Ternyata kondisi ini berhubungan dengan evolusi otak manusia dalam lingkungan pemburu. Otak akan memerintahkan refleks tubuh untuk menghindar ketika bertemu ancaman yang dipersepsikan sebagai hal negatif. Organ tubuh tersebut lebih sensitif terhadap hal negatif dibanding hal positif.
Pada zaman kuno, hukuman mati yang dipertontonkan di depan umum merupakan hal yang dianggap wajar. Kini, akses teknologi dan media sosial semakin mudah diraih. Efek menghukum di hadapan publik bergeser ke dunia maya.
Sebuah tulisan dari Joel Stein di Time menjabarkan bagaimana internet dan media sosial telah menjadi monster: tempat saling hina dan menghancurkan hidup orang lain. Warganet lazim bertindak sebagai pahlawan moral, mengancam, menghina, memaki orang lain yang dianggapnya lebih rendah. Menghancurkan hidup orang lain hanya untuk bersenang-senang.
Perlakuan itu, menurut tulisan John Suler (2004), terjadi karena adanya online disinhibition effect pada lingkungan digital, yakni ketidakmampuan menahan diri. Ada 6 faktor penyebabnya, yakni anonimitas, ketidaktampakan, asinkronisitas, intrayeksi solipsistik, dan minimnya otoritas.
Jurnal psikologi Personality and Individual Differences yang memuat tulisan Erin E. Buckels, dkk (2014), menyatakan bahwa pelaku troll berkorelasi positif dengan sadisme, psikopat, dan Machiavellianisme. Mereka melakukan kegiatan trolling di media sosial dengan rekaman komentar kasar, membuat lelucon hinaan atau pelecehan, hingga membeberkan data pribadi orang lain.
Seorang jurnalis sekaligus penulis buku So you've been publicly shamed, the psychopath test, and the men who stare at goat, Ronson juga menulis alasan di balik kenyamanan mempermalukan orang di media sosial. Orang-orang ini meyakini perbuatannya telah sesuai norma, karena kepercayaan sekitarnya mendukung perbuatan tersebut.

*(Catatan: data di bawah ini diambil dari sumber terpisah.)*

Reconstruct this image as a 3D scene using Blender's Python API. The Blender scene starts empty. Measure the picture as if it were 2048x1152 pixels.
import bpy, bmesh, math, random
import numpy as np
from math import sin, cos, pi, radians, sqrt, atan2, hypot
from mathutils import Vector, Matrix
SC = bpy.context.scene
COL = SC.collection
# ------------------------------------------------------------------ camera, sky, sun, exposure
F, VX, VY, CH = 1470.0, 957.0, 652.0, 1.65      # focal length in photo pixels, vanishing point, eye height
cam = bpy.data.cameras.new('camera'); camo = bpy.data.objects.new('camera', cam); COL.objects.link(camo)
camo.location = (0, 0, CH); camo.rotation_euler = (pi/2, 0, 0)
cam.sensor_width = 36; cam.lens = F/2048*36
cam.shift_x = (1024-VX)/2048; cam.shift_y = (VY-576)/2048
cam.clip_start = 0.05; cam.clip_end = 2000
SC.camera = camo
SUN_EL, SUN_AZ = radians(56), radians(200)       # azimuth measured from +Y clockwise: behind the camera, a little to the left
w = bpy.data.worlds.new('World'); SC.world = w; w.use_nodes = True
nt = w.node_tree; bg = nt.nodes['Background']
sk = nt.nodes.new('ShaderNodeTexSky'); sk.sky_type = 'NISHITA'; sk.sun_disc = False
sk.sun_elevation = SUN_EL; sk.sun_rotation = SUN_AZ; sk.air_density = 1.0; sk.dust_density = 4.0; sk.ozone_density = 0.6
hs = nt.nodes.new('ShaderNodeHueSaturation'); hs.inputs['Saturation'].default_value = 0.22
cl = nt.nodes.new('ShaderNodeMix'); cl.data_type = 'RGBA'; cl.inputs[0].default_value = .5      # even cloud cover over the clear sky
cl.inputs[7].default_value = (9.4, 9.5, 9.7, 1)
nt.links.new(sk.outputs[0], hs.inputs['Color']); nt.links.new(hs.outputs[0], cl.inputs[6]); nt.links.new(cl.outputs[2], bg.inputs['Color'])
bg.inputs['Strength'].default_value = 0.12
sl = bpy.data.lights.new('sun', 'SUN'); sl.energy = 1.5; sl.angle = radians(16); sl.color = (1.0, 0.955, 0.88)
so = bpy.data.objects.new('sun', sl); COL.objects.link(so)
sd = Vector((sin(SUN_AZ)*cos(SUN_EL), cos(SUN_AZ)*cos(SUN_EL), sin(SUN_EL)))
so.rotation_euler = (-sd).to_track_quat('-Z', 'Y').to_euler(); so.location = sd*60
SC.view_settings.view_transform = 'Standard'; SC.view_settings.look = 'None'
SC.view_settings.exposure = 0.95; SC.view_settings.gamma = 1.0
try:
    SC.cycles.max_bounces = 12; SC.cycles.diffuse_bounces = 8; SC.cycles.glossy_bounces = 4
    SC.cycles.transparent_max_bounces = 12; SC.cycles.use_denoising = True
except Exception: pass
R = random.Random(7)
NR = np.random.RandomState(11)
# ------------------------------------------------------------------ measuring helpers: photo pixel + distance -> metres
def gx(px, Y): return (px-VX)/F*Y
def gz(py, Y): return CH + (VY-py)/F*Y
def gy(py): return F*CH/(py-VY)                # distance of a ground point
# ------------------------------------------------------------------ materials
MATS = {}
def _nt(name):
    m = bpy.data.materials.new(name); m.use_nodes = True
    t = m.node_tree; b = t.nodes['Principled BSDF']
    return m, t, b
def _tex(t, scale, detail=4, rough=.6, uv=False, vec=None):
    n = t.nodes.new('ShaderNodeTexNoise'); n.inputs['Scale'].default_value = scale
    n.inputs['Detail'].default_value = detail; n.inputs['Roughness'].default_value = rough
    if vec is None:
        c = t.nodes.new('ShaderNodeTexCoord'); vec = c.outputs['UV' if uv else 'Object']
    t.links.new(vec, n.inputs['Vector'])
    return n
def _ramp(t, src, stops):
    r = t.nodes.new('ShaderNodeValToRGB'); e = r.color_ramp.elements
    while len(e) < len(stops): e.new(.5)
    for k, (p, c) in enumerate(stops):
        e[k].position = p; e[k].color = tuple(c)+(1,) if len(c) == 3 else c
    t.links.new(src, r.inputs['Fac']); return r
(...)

“Banyak kekerasan lahir dari kepercayaan masyarakat bahwa mereka melakukan sesuatu yang baik,” tulis Ronson.
Apalagi di media sosial, ketika perilaku seseorang hanya dilihat sebatas “cuplikan” singkat. Dalam video, hanya sebatas durasi yang terunggah. Foto pun dibatasi tangkapan layar semata, dan status atau cuitan yang dibatasi karakter huruf atau deskripsi cerita.
Dalam dunia digital kontemporer, pemakai media sosial perlu berupaya menilai pro-kontra secara keseluruhan. Salah satu caranya adalah memperhitungkan hal-hal yang berada di luar bingkai.